_SET TASK_.
Output the lines that follow exactly as they are.

_DATA PROVIDED_.
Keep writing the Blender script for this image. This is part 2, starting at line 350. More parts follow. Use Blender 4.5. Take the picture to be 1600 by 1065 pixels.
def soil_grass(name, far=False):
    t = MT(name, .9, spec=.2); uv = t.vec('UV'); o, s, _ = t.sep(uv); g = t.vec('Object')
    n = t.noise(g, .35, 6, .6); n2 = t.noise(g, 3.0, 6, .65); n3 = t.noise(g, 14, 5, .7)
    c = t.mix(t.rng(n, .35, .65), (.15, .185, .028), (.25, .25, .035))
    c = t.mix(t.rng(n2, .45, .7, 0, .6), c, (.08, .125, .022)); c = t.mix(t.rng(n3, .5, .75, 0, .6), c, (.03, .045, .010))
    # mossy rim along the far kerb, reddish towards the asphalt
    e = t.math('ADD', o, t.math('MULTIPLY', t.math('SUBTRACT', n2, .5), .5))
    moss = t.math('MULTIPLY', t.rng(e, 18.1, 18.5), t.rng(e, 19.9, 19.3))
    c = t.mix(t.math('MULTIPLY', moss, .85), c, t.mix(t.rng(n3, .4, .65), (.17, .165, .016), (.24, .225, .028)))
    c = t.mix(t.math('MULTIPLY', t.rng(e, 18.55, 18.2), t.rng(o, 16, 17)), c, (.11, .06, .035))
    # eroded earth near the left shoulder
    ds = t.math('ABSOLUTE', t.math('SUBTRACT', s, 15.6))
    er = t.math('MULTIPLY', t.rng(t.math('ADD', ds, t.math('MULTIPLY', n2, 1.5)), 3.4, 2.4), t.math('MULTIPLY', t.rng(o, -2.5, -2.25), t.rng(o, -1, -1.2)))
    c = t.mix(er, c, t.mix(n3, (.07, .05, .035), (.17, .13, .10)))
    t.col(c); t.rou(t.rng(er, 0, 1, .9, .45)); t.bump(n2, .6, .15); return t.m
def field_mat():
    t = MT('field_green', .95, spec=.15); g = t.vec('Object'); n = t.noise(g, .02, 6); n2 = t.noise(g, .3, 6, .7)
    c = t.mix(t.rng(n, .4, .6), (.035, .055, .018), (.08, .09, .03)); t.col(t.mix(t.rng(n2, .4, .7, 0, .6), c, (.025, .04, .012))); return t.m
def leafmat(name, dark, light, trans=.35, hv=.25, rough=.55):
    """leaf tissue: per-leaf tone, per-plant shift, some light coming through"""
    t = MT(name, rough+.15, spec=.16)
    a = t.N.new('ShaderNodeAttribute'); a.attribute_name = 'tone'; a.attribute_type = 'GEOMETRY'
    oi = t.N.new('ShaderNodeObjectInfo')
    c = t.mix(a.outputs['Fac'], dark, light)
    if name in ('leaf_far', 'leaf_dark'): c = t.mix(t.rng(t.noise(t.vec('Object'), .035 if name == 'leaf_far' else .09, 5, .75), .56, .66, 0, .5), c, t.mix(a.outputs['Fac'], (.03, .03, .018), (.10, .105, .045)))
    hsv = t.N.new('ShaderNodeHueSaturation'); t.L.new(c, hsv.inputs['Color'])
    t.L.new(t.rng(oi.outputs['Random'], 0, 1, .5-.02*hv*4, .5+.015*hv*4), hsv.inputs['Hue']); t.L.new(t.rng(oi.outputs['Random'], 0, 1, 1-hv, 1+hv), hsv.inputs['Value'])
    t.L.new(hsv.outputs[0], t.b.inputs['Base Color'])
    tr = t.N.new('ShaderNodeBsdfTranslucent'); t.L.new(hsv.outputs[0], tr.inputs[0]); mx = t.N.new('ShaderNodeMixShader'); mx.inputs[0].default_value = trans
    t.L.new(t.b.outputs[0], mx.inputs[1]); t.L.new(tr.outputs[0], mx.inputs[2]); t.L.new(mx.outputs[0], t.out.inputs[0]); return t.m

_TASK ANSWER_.
Keep writing the Blender script for this image. This is part 2, starting at line 350. More parts follow. Use Blender 4.5. Take the picture to be 1600 by 1065 pixels.
def soil_grass(name, far=False):
    t = MT(name, .9, spec=.2); uv = t.vec('UV'); o, s, _ = t.sep(uv); g = t.vec('Object')
    n = t.noise(g, .35, 6, .6); n2 = t.noise(g, 3.0, 6, .65); n3 = t.noise(g, 14, 5, .7)
    c = t.mix(t.rng(n, .35, .65), (.15, .185, .028), (.25, .25, .035))
    c = t.mix(t.rng(n2, .45, .7, 0, .6), c, (.08, .125, .022)); c = t.mix(t.rng(n3, .5, .75, 0, .6), c, (.03, .045, .010))
    # mossy rim along the far kerb, reddish towards the asphalt
    e = t.math('ADD', o, t.math('MULTIPLY', t.math('SUBTRACT', n2, .5), .5))
    moss = t.math('MULTIPLY', t.rng(e, 18.1, 18.5), t.rng(e, 19.9, 19.3))
    c = t.mix(t.math('MULTIPLY', moss, .85), c, t.mix(t.rng(n3, .4, .65), (.17, .165, .016), (.24, .225, .028)))
    c = t.mix(t.math('MULTIPLY', t.rng(e, 18.55, 18.2), t.rng(o, 16, 17)), c, (.11, .06, .035))
    # eroded earth near the left shoulder
    ds = t.math('ABSOLUTE', t.math('SUBTRACT', s, 15.6))
    er = t.math('MULTIPLY', t.rng(t.math('ADD', ds, t.math('MULTIPLY', n2, 1.5)), 3.4, 2.4), t.math('MULTIPLY', t.rng(o, -2.5, -2.25), t.rng(o, -1, -1.2)))
    c = t.mix(er, c, t.mix(n3, (.07, .05, .035), (.17, .13, .10)))
    t.col(c); t.rou(t.rng(er, 0, 1, .9, .45)); t.bump(n2, .6, .15); return t.m
def field_mat():
    t = MT('field_green', .95, spec=.15); g = t.vec('Object'); n = t.noise(g, .02, 6); n2 = t.noise(g, .3, 6, .7)
    c = t.mix(t.rng(n, .4, .6), (.035, .055, .018), (.08, .09, .03)); t.col(t.mix(t.rng(n2, .4, .7, 0, .6), c, (.025, .04, .012))); return t.m
def leafmat(name, dark, light, trans=.35, hv=.25, rough=.55):
    """leaf tissue: per-leaf tone, per-plant shift, some light coming through"""
    t = MT(name, rough+.15, spec=.16)
    a = t.N.new('ShaderNodeAttribute'); a.attribute_name = 'tone'; a.attribute_type = 'GEOMETRY'
    oi = t.N.new('ShaderNodeObjectInfo')
    c = t.mix(a.outputs['Fac'], dark, light)
    if name in ('leaf_far', 'leaf_dark'): c = t.mix(t.rng(t.noise(t.vec('Object'), .035 if name == 'leaf_far' else .09, 5, .75), .56, .66, 0, .5), c, t.mix(a.outputs['Fac'], (.03, .03, .018), (.10, .105, .045)))
    hsv = t.N.new('ShaderNodeHueSaturation'); t.L.new(c, hsv.inputs['Color'])
    t.L.new(t.rng(oi.outputs['Random'], 0, 1, .5-.02*hv*4, .5+.015*hv*4), hsv.inputs['Hue']); t.L.new(t.rng(oi.outputs['Random'], 0, 1, 1-hv, 1+hv), hsv.inputs['Value'])
    t.L.new(hsv.outputs[0], t.b.inputs['Base Color'])
    tr = t.N.new('ShaderNodeBsdfTranslucent'); t.L.new(hsv.outputs[0], tr.inputs[0]); mx = t.N.new('ShaderNodeMixShader'); mx.inputs[0].default_value = trans
    t.L.new(t.b.outputs[0], mx.inputs[1]); t.L.new(tr.outputs[0], mx.inputs[2]); t.L.new(mx.outputs[0], t.out.inputs[0]); return t.m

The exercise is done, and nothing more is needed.